Dermot Ahern returned to say that JMSE was saying it had given no money to Burke. Then when Joseph Murphy jnr arrived in Dublin a few days later and contacted Dermot after the formation of the cabinet, Bertie advised Dermot to see Joseph again to find out what he could - again without Dermot being told by Bertie what he knew. That concealment was duplicitous.

So it is not a question of hindsight, or 20/20 vision or "if only we knew then what we knew now" and all that diversionary blather.

Bertie Ahern knew full well in June 1997 that Ray Burke got the present day equivalent of €100,000 from the engineering firm JMSE and he knew JMSE was lying about it. But he still went ahead and appointed Ray Burke minister for foreign affairs, he made false claims about the investigation he conducted and he behaved duplicitously towards Dermot Ahern.

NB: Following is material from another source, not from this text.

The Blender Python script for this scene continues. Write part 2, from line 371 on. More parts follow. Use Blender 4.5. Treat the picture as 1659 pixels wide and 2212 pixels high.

AMONG the questions that Bertie Ahern will not answer in the Dáil debate today are the key questions related to his handling of the Burke affair:

How did you think there was nothing disturbing about a donation of such a size especially when the donor company was lying about the donation and you knew that?

How do you explain the claims you made about the thoroughness of your investigation when you failed to take the elementary step of checking the truthfulness of Ray Burke's claim to have passed over £10,000 of the JMSE £30,000 to Fianna Fáil headquarters?

Why did you fail to tell Dermot Ahern what you knew of the JMSE payment to Burke, when you sent him to see JMSE to inquire about the affair?

Just one further point: it is simply unfair to denigrate everything Ray Burke did as a politician. For instance, he ended the export credit insurance cover for the export of beef to Iraq in 1989 after he took over the industry and commerce portfolio from Albert Reynolds and his antagonism towards RTÉ when he was minister for communications was inspired, at least in part, by the machinations of a secret band of "Stickies", who did more damage to RTÉ than anything he did.